Harden has been a household name for basketball fans since the Houston Rockets acquired him from the Oklahoma City Thunder in the summer of 2012. All he’s done since is make seven consecutive All-Star games, find his name on the All-NBA First Team four times and win MVP last season. With the Rockets having faced multiple injury woes throughout the year, most notably with future Hall of Fame point guard Chris Paul, Harden has taken on a massive offensive workload. He scored 30 or more points in 32 straight games from mid-December to mid-February, the second-longest streak in NBA history. Over that span, he averaged 41.1 points per game and scored over 50 on four separate occasions. All in all, Harden is scoring 36.2 points per game, the most in a single season since Michael Jordan poured in 37.1 per game in the 1986-87 season. He’s also contributing 7.6 assists and has made the most three-pointers in the NBA this season. Despite his gaudy stats, Harden leaves something to be desired, especially considering the Rockets’ struggles.
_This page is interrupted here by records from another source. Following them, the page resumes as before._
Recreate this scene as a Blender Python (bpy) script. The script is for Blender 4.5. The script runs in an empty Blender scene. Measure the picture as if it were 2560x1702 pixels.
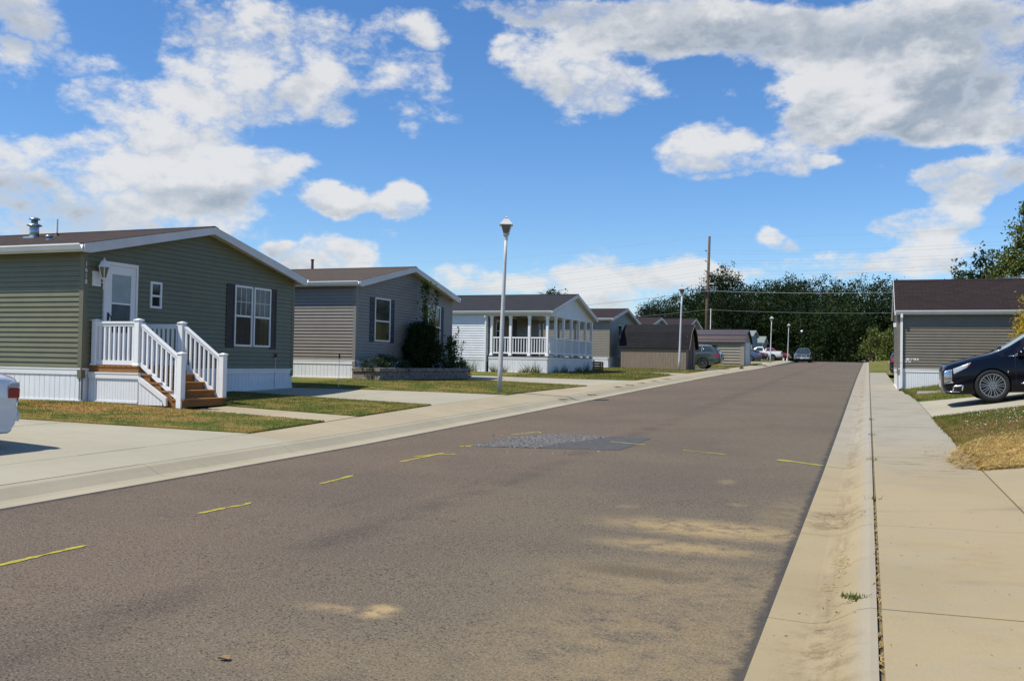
import bpy, bmesh, math, random
import numpy as np
from mathutils import Vector, Matrix
PI = math.pi
scene = bpy.context.scene
COL = scene.collection

# ------------------------------------------------------------------ camera
# origin = the photographer's eye; +Y runs along the street, +X to its right, +Z up
FPX, SRCW = 2328.42, 2560.0
YAW, PITCH, ROLL = -0.36561207, 0.0247619, 0.01732977
_f = Vector((math.sin(YAW)*math.cos(PITCH), math.cos(YAW)*math.cos(PITCH), math.sin(PITCH)))
_r0 = Vector((math.cos(YAW), -math.sin(YAW), 0)); _u0 = _r0.cross(_f)
_r = math.cos(ROLL)*_r0 + math.sin(ROLL)*_u0
_u = -math.sin(ROLL)*_r0 + math.cos(ROLL)*_u0
cam_d = bpy.data.cameras.new("camera"); cam = bpy.data.objects.new("camera", cam_d); COL.objects.link(cam)
m = Matrix((( _r.x, _u.x, -_f.x, 0), (_r.y, _u.y, -_f.y, 0), (_r.z, _u.z, -_f.z, 0), (0, 0, 0, 1)))
cam.matrix_world = m
cam_d.sensor_width = 36.0; cam_d.lens = 36.0*FPX/SRCW
cam_d.clip_start = 0.1; cam_d.clip_end = 5000
scene.camera = cam
scene.view_settings.view_transform = 'Standard'
scene.view_settings.look = 'None'
scene.view_settings.gamma = 1.0
scene.view_settings.exposure = 0.22
scene.view_settings.use_curve_mapping = False

# ------------------------------------------------------------------ sun and sky
SUN = Vector((-0.405, -0.335, 0.853)).normalized()
sl = bpy.data.lights.new("sun", 'SUN'); sun = bpy.data.objects.new("sun", sl); COL.objects.link(sun)
sl.energy = 5.0; sl.angle = math.radians(0.53); sl.color = (1.0, 0.94, 0.82)
sun.rotation_euler = (-SUN).to_track_quat('-Z', 'Y').to_euler()
SKYS = 0.10

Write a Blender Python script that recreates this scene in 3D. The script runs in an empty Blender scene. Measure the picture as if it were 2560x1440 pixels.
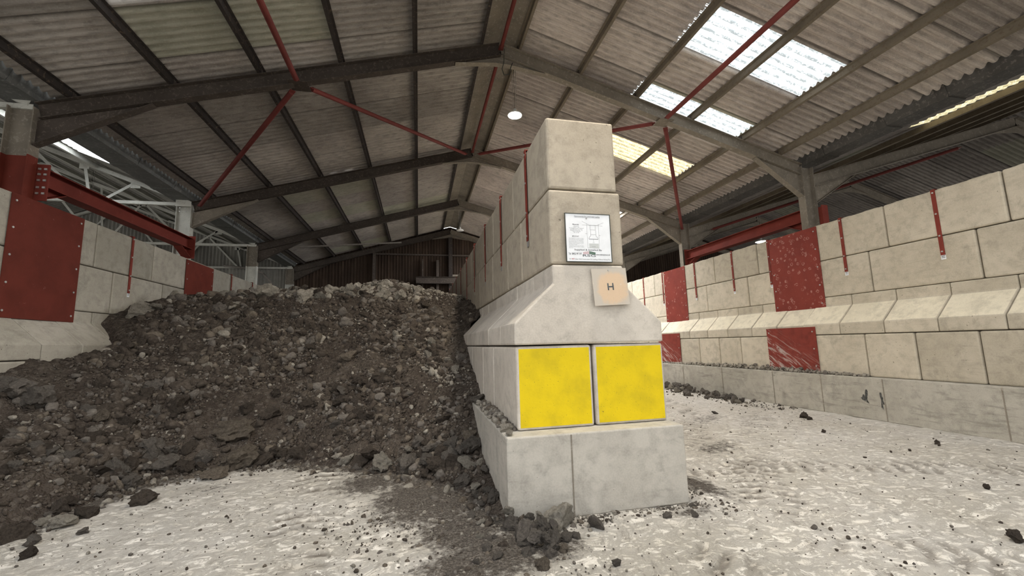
import bpy, bmesh, math, random
import numpy as np
from mathutils import Vector, Matrix, noise
random.seed(7); RNG = np.random.default_rng(7)
SC = bpy.context.scene
COL = SC.collection

# ------------------------------------------------------------------ helpers
def tag(o, label=None, cat=None, group=None, kind=None):
    if label: o['label'] = label
    if cat: o['category'] = cat
    if group: o['group'] = group
    if kind: o['kind'] = kind
    return o

def empty(name, loc, label, cat, group=None, rz=0.0):
    o = bpy.data.objects.new(name, None); COL.objects.link(o)
    o.location = loc; o.rotation_euler = (0, 0, rz); o.empty_display_size = .1
    return tag(o, label, cat, group)

class MB:
    """collects vertices and faces of one mesh, in world metres"""
    def __init__(s): s.v = []; s.f = []; s.m = []
    def add(s, vs, fs, mi=0):
        n = len(s.v); s.v += [tuple(p) for p in vs]; s.f += [tuple(i + n for i in f) for f in fs]; s.m += [mi] * len(fs)
    def box(s, x0, x1, y0, y1, z0, z1, mi=0):
        s.add([(x0,y0,z0),(x1,y0,z0),(x1,y1,z0),(x0,y1,z0),(x0,y0,z1),(x1,y0,z1),(x1,y1,z1),(x0,y1,z1)],
              [(0,3,2,1),(4,5,6,7),(0,1,5,4),(1,2,6,5),(2,3,7,6),(3,0,4,7)], mi)
    def prism(s, pts, axis, a, b, mi=0):
        n = len(pts)
        def P(p, t): return {'y': (p[0], t, p[1]), 'x': (t, p[0], p[1]), 'z': (p[0], p[1], t)}[axis]
        s.add([P(p, a) for p in pts] + [P(p, b) for p in pts],
              [tuple(range(n)), tuple(range(2*n-1, n-1, -1))] + [(i, i+n, (i+1) % n + n, (i+1) % n) for i in range(n)], mi)
    def sweep(s, p0, p1, prof, up=(0,0,1), mi=0):
        p0 = Vector(p0); p1 = Vector(p1); d = (p1-p0).normalized(); u = Vector(up); r = d.cross(u).normalized(); u = r.cross(d)
        n = len(prof)
        s.add([p0 + r*a + u*b for a, b in prof] + [p1 + r*a + u*b for a, b in prof],
              [tuple(range(n)), tuple(range(2*n-1, n-1, -1))] + [(i, i+n, (i+1) % n + n, (i+1) % n) for i in range(n)], mi)
    def ibeam(s, p0, p1, dep, wid, up=(0,0,1), tf=.014, tw=.012, mi=0):
        h = dep/2; w = wid/2; t = tw/2
        s.sweep(p0, p1, [(-w,-h),(w,-h),(w,-h+tf),(t,-h+tf),(t,h-tf),(w,h-tf),(w,h),(-w,h),(-w,h-tf),(-t,h-tf),(-t,-h+tf),(-w,-h+tf)], up, mi)
    def tube(s, p0, p1, r, n=12, mi=0):
        up = (0,0,1) if abs((Vector(p1)-Vector(p0)).normalized().z) < .95 else (1,0,0)
        s.sweep(p0, p1, [(r*math.cos(2*math.pi*i/n), r*math.sin(2*math.pi*i/n)) for i in range(n)], up, mi)
    def lathe(s, c, prof, n=24, mi=0):
        vs = []; fs = []
        for r, z in prof:
            vs += [(c[0]+r*math.cos(2*math.pi*i/n), c[1]+r*math.sin(2*math.pi*i/n), c[2]+z) for i in range(n)]
        for k in range(len(prof)-1):
            fs += [(k*n+i, k*n+(i+1) % n, (k+1)*n+(i+1) % n, (k+1)*n+i) for i in range(n)]
        s.add(vs, fs, mi)
    def build(s, name, mats, parent=None, smooth=False, bevel=0.0, seg=1, origin=None):
        me = bpy.data.meshes.new(name)
        V = np.array(s.v, dtype=float)
        if origin is None:
            origin = ((V[:,0].min()+V[:,0].max())/2, (V[:,1].min()+V[:,1].max())/2, V[:,2].min()) if parent is None else (0,0,0)
        og = Vector(origin)
        off = og if parent is None else world_loc(parent)
        me.from_pydata([tuple(Vector(p) - off) for p in s.v], [], s.f)
        if not isinstance(mats, (list, tuple)): mats = [mats]
        for m in mats: me.materials.append(m)
        me.polygons.foreach_set('material_index', s.m)
        bm = bmesh.new(); bm.from_mesh(me)
        bmesh.ops.recalc_face_normals(bm, faces=bm.faces)
        if bevel > 0:
            es = [e for e in bm.edges if len(e.link_faces) == 2 and e.calc_face_angle(0) > .35]
            bmesh.ops.bevel(bm, geom=es, offset=bevel, segments=seg, profile=.5, affect='EDGES', clamp_overlap=True)
        if smooth:
            for f in bm.faces: f.smooth = True
        bm.to_mesh(me); bm.free()
        o = bpy.data.objects.new(name, me); COL.objects.link(o)
        if parent is not None: o.parent = parent
        else: o.location = og
        return o

def world_loc(o):
    p = Vector((0,0,0))
    while o is not None: p += o.location; o = o.parent
    return p

def np_mesh(name, V, F, mats, mi=None, smooth=False):
    """fast mesh from numpy arrays, F is (n,3) or (n,4)"""
    me = bpy.data.meshes.new(name); k = F.shape[1]
    me.vertices.add(len(V)); me.vertices.foreach_set('co', np.ascontiguousarray(V, dtype=np.float32).ravel())
    me.loops.add(F.size); me.loops.foreach_set('vertex_index', np.ascontiguousarray(F, dtype=np.int32).ravel())
    me.polygons.add(len(F)); me.polygons.foreach_set('loop_start', np.arange(0, F.size, k, dtype=np.int32))
    me.polygons.foreach_set('loop_total', np.full(len(F), k, dtype=np.int32))
    for m in (mats if isinstance(mats, (list, tuple)) else [mats]): me.materials.append(m)
    if mi is not None: me.polygons.foreach_set('material_index', np.ascontiguousarray(mi, dtype=np.int32))
    if smooth: me.polygons.foreach_set('use_smooth', np.ones(len(F), dtype=bool))
    me.update(calc_edges=True); me.validate()
    o = bpy.data.objects.new(name, me); COL.objects.link(o)
    return o

# ------------------------------------------------------------------ materials
class NT:
    def __init__(s, name):
        s.mat = bpy.data.materials.new(name); s.mat.use_nodes = True; s.t = s.mat.node_tree; s.t.nodes.clear()
        s.out = s.t.nodes.new('ShaderNodeOutputMaterial'); s.b = s.t.nodes.new('ShaderNodeBsdfPrincipled')
        s.t.links.new(s.b.outputs[0], s.out.inputs[0])
    def n(s, typ, ins=None, **kw):
        nd = s.t.nodes.new(typ)
        for k, v in kw.items(): setattr(nd, k, v)
        for k, v in (ins or {}).items(): s.set(nd.inputs[k], v)
        return nd
    def set(s, sock, v):
        if hasattr(v, 'links') or isinstance(v, bpy.types.NodeSocket): s.t.links.new(v, sock)
        else:
            if sock.type == 'RGBA' and len(v) == 3: v = (*v, 1)
            sock.default_value = v
    def math(s, op, a, b=0.0, c=None, clamp=False):
        nd = s.n('ShaderNodeMath', {0: a, 1: b}, operation=op); nd.use_clamp = clamp
        if c is not None: s.set(nd.inputs[2], c)
        return nd.outputs[0]
    def vmul(s, v, k): return s.n('ShaderNodeVectorMath', {0: v, 1: k}, operation='MULTIPLY').outputs[0]
    def vadd(s, v, k): return s.n('ShaderNodeVectorMath', {0: v, 1: k}, operation='ADD').outputs[0]
    def noise(s, vec, scale, detail=4, rough=.55, dist=0.0):
        return s.n('ShaderNodeTexNoise', {'Vector': vec, 'Scale': scale, 'Detail': detail, 'Roughness': rough, 'Distortion': dist}).outputs[0]
    def voro(s, vec, scale, feature='F1', rnd=1.0):
        return s.n('ShaderNodeTexVoronoi', {'Vector': vec, 'Scale': scale, 'Randomness': rnd}, feature=feature)
    def step(s, v, lo, hi):
        nd = s.n('ShaderNodeMapRange', {0: v, 1: lo, 2: hi, 3: 0.0, 4: 1.0}, interpolation_type='SMOOTHSTEP'); return nd.outputs[0]
    def lin(s, v, lo, hi, a, b):
        return s.n('ShaderNodeMapRange', {0: v, 1: lo, 2: hi, 3: a, 4: b}).outputs[0]
    def mix(s, f, a, b, mode='MIX'):
        nd = s.n('ShaderNodeMix', data_type='RGBA', blend_type=mode); s.set(nd.inputs[0], f); s.set(nd.inputs[6], a); s.set(nd.inputs[7], b)
        return nd.outputs[2]
    def obj(s, rnd=True):
        c = s.n('ShaderNodeTexCoord').outputs['Object']
        if not rnd: return c
        r = s.n('ShaderNodeObjectInfo').outputs['Random']
        return s.vadd(c, s.n('ShaderNodeCombineXYZ', {0: s.math('MULTIPLY', r, 57.0), 1: s.math('MULTIPLY', r, 31.0), 2: s.math('MULTIPLY', r, 83.0)}).outputs[0])
    def pos(s): return s.n('ShaderNodeNewGeometry').outputs['Position']
    def rnd(s): return s.n('ShaderNodeObjectInfo').outputs['Random']
    def xyz(s, v):
        o = s.n('ShaderNodeSeparateXYZ', {0: v}).outputs; return o[0], o[1], o[2]
    def bump(s, h, dist=.01, strength=.6):
        s.set(s.b.inputs['Normal'], s.n('ShaderNodeBump', {'Height': h, 'Distance': dist, 'Strength': strength}).outputs[0])
    def fin(s, col, rough=.9, metal=0.0, spec=.25):
        s.set(s.b.inputs['Base Color'], col); s.set(s.b.inputs['Roughness'], rough); s.set(s.b.inputs['Metallic'], metal)
        s.set(s.b.inputs['Specular IOR Level'], spec); return s.mat

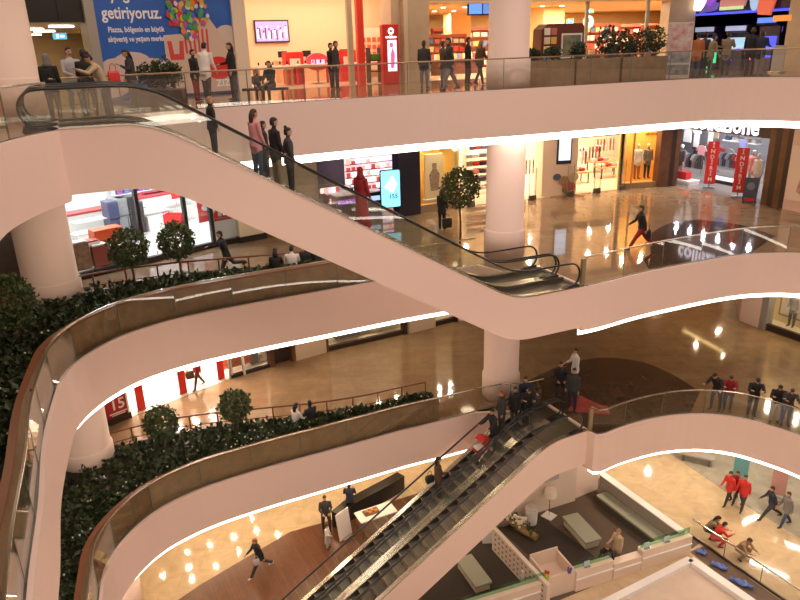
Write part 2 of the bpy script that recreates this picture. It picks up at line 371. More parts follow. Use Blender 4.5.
balustrade(L3L[12:], Z3, 'short glass balustrade at the far left edge of the top gallery')
balustrade([(5.55,24.75),(4.9,24.5),(3.9,24.45),(2.9,24.15)], Z1, 'short glass screen between round column and lower escalators', off=0)
# ------------------------------------------------------------------ planters along the left edge
def leaf_quads(mb, c, size, mi=0, up=.3):
    d = Vector((random.gauss(0,1),random.gauss(0,1),random.gauss(up,1))).normalized(); a = d.orthogonal().normalized(); a.rotate(Matrix.Rotation(random.uniform(0,6.28),3,d)); n = d.cross(a)
    c = Vector(c); l = size*random.uniform(.7,1.3); w = l*.34
    mb.add([c, c+d*l*.5+a*w+n*.1*l, c+d*l, c+d*l*.5-a*w+n*.1*l], [(0,1,2),(0,2,3)], mi)
def planter(z, part, dback, label, hl):
    ln = left[part[0]:part[1]]; ox, oy = ln[0]; loc = [(p[0]-ox,p[1]-oy) for p in ln]
    t = thing('planter', label, 'planter', (ox,oy,z), 0, 'long planters on the left edges'); N = len(ln)-1
    p = MB(); p.sweep(loc, [(.36,0),(.42,0),(.42,.86),(.36,.86)]); p.obj('front_panel', WOODP, t)
    c = MB(); c.sweep(loc, [(.33,.861),(.48,.861),(.48,.92),(.33,.92)]); c.obj('coping', mat('coping_wood',(.19,.07,.028),.35), t)
    back = offset(loc, dback)
    b = MB(); b.sweep(back, [(-.05,0),(.05,0),(.05,.5),(-.05,.5)]); b.obj('back_panel', WOODP, t)
    f = offset(loc, .43); s = MB(); s.loft([[(q[0],q[1],.5) for q in f],[(q[0],q[1],.5) for q in offset(loc, lambda k: dback(k)-.06)]], caps=False, closed=False); s.obj('soil', SOIL, t)
    # foliage
    fo = MB(); fl = MB()
    for i in range(12500):
        k = random.random(); j = k*N; a = int(j); q = min(a+1,N); fr = j-a; x = loc[a][0]*(1-fr)+loc[q][0]*fr; y = loc[a][1]*(1-fr)+loc[q][1]*fr
        nx, ny = normal(loc, a); D = dback(k); o = random.uniform(.54, min(D-.16,3.7)); hh = .46+.22*random.random()**.6*(1+.35*math.sin(k*90+o*5)*math.sin(k*31))
        if math.hypot(x+nx*o+ox+10.9, y+ny*o+oy-20.9) < .95: continue
        c_ = (x+nx*o, y+ny*o, hh); leaf_quads(fo, c_, .19)
        if i % 70 == 0: fl.ball((c_[0],c_[1],hh+.1), .034, 6, 4)
    g = fo.obj('shrubbery', LEAFD, None, kind='stuff'); g.location = (ox,oy,z); g['label'] = hl
    if True:
        w_ = fl.obj('white_blossom', PETAL, g); w_['kind'] = 'stuff'
    # rail behind the plants
    rl = [(a[0]+ox,a[1]+oy) for a in offset(loc, lambda k: dback(k)+.12)]; pts = resample(rl, 1.0); fine = resample(rl, .3); rx, ry = rl[0]
    rt = thing('planter_rail', label.replace('planter','wooden rail behind the planter').replace('long ',''), 'railing', (rx,ry,z), 0, 'red-brown rails behind the planters')
    m = MB(); m.tube([(a[0]-rx,a[1]-ry,1.02) for a in fine], .035, 8); m.obj('top_rail', RAILW, rt, True)
    m = MB(); m.tube([(a[0]-rx,a[1]-ry,.62) for a in fine], .02, 6); m.obj('lower_rail', RAILW, rt, True)
    for a in pts: m = MB(); m.box((a[0]-rx,a[1]-ry,.51),(.045,.045,1.02)); m.obj('post', RAILW, rt)
    return t
def db(k): return 1.5+3.4*(1-max(0,min(1,(k-.40)/.5)))**1.5
planter(Z2, (4, len(left)-8), db, 'long planter on the second gallery behind the upper curved glass', 'dark green planting with white flowers on the second gallery edge')
planter(Z1, (8, len(left)-4), db, 'long planter on the first gallery behind the lower curved glass', 'dark green planting with white flowers on the first gallery edge')
def ball_tree(label, loc, h, r, n=1500, group='clipped ball trees', seed=1):
    random.seed(seed); t = thing('ball_tree', label, 'tree', loc, 0, group)
    tr = MB(); tr.tube([(0,0,0),(.02,.01,h*.25),(-.015,0,h*.5),(.0,.01,h-r*1.1),(0,0,h-r*.6)], [.05,.042,.036,.032,.02], 8); 
    tr.obj('trunk', TRUNKM, t, True)
    br = MB()
    for i in range(9):
        a = i*2.4; e = Vector((math.cos(a)*.6*r, math.sin(a)*.6*r, h-r+(.5*math.sin(i*1.7))*r)); br.tube([(0,0,h-r*1.1),tuple(e*.5+Vector((0,0,h-r))*.5),tuple(e)], [.016,.011,.005], 5)
    br.obj('branch', TRUNKM, t, True)['kind'] = 'stuff'
    lf = MB()
    for i in range(n):
        d = Vector((random.gauss(0,1),random.gauss(0,1),random.gauss(0,1))).normalized(); rad = r*random.uniform(.45,1.0)**.5*(1+.10*math.sin(d.x*7+seed)*math.sin(d.z*6+d.y*5))
        c = d*rad; leaf_quads(lf, (c.x,c.y,h-r+c.z*1.03), .12, up=0)
    lf.obj('crown', LEAFM, t); return t
for (px,py,z,h,r,l,sd) in ((135,288,Z2+.5,1.95,.62,'ball tree in the second gallery planter in front of the orange stand',1),(182,281,Z2+.5,1.98,.60,'ball tree in the second gallery planter left of the striding man in black',2),
    (166,452,Z1+.5,1.75,.58,'ball tree in the first gallery planter nearer the left column',4),(238,435,Z1+.5,1.78,.58,'ball tree in the first gallery planter nearer the seated couple',5)):
    ball_tree(l, at(px,py,z), h, r, seed=sd)
ball_tree('bushy small tree at the left picture edge beside the second gallery rail', at(20,350,Z2+.5), 2.0, .68, 1500, seed=3)
ball_tree('tall ball tree standing beside the round central column', at(460,243,Z2)+Vector((0,0,.012)), 3.0, .78, 1900, seed=6)
# ------------------------------------------------------------------ people
def cloth(name, col, rough=.8): return mat('cloth_'+name, col, rough)
CL = {k: cloth(k, c) for k, c in dict(black=(.013,.012,.013), navy=(.02,.025,.05), grey=(.16,.15,.15), lightgrey=(.42,.40,.40), white=(.75,.72,.68), denim=(.045,.07,.13), blue=(.09,.13,.24),
    brown=(.09,.05,.03), beige=(.50,.38,.24), red=(.55,.03,.025), darkred=(.25,.012,.015), pink=(.62,.28,.28), khaki=(.23,.18,.11), orange=(.42,.13,.04), charcoal=(.04,.038,.04), tan=(.34,.21,.11)).items()}
HAIR = {k: mat('hair_'+k, c, .6) for k, c in dict(black=(.012,.009,.008), brown=(.05,.025,.012), ginger=(.25,.07,.02), fair=(.32,.2,.09), grey=(.3,.28,.26)).items()}
SHOE = mat('shoe_leather', (.03,.025,.02), .4); SHOEW = mat('shoe_white', (.6,.58,.55), .5); EYEM = mat('eye_dark', (.02,.015,.012), .3); LIP = mat('lips', (.4,.13,.11), .5)
PLASTIC = mat('mannequin_shell', (.75,.66,.55), .4)
def V(*a): return Vector(a)
def seg_tubes(pose):
    """joint positions of a figure 1.72 m tall facing +Y"""
    J = {}; t = R(pose.get('lean', 0)); ax = V(0, math.sin(t), math.cos(t)); J['pel'] = V(0,0,.93); J['ax'] = ax
    legs = pose.get('legs', ((0,0),(0,0))); arms = pose.get('arms', ((5,8,12),(5,8,12)))
    for i, sx in ((0,-1),(1,1)):
        a, k = R(legs[i][0]), R(legs[i][1]); sp = legs[i][2] if len(legs[i]) > 2 else .015
        h = V(sx*.09,0,.90); kn = h+V(sx*sp, .43*math.sin(a), -.43*math.cos(a)); an = kn+V(0, .42*math.sin(a-k), -.42*math.cos(a-k)); J['hip%d'%i] = h; J['kn%d'%i] = kn; J['an%d'%i] = an
        fa = a-k*.8 if abs(k) < 1.2 else 0; J['toe%d'%i] = an+V(sx*.03, .17*math.cos(fa*.5), -.045+.10*math.sin(fa*.5))
        shw = pose.get('shw', .185); sh = J['pel']+ax*.47+V(sx*shw,0,0); f, o, e = [R(q) for q in arms[i][:3]]
        d = V(sx*math.sin(o), math.sin(f)*math.cos(o), -math.cos(f)*math.cos(o)); el = sh+d*.29
        inn = arms[i][3] if len(arms[i]) > 3 else .0
        d2 = V(sx*(math.sin(o)*.5-inn), math.sin(f+e), -math.cos(f+e)).normalized(); wr = el+d2*.25; J['sh%d'%i] = sh; J['el%d'%i] = el; J['wr%d'%i] = wr; J['hd%d'%i] = d2
    low = min(J['an0'].z, J['an1'].z); dz = .085-low
    if pose.get('seat') is not None: dz = pose['seat']+.10-J['pel'].z
    for k in J:
        if k != 'ax' and not k.startswith('hd'): J[k] = J[k]+V(0,0,dz)
    J['neck'] = J['pel']+ax*.53; hd = R(pose.get('lean',0)*.4+pose.get('nod',0)); J['hdir'] = V(0,math.sin(hd),math.cos(hd)); J['head'] = J['neck']+J['hdir']*.165+V(0,.025,0)
    return J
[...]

After a 65-win season and a game seven defeat away from the NBA finals, the Rockets have battled their way back to the third seed in the West after a horrendous start to the season. The team has underperformed, especially given their upside, and while Harden has done everything asked of him, team success is weighed heavily when it comes to MVP.


Which brings me back to Giannis and why he is the only choice for MVP. He checks off all the boxes: amazing stats, excellent team and great marketability. Giannis is still just 24 years old. He loves interacting with fans and is very popular in the city of Milwaukee. He’s all over social media whether he’s dunking on someone or signing an autograph for a young fan. As elder statesman LeBron James’ age keeps climbing and with the NBA trying to brand itself as a global league, Giannis is the perfect candidate to take over as the face of basketball. LeBron may be the king, but Giannis is Superman, and he’s ready to take flight.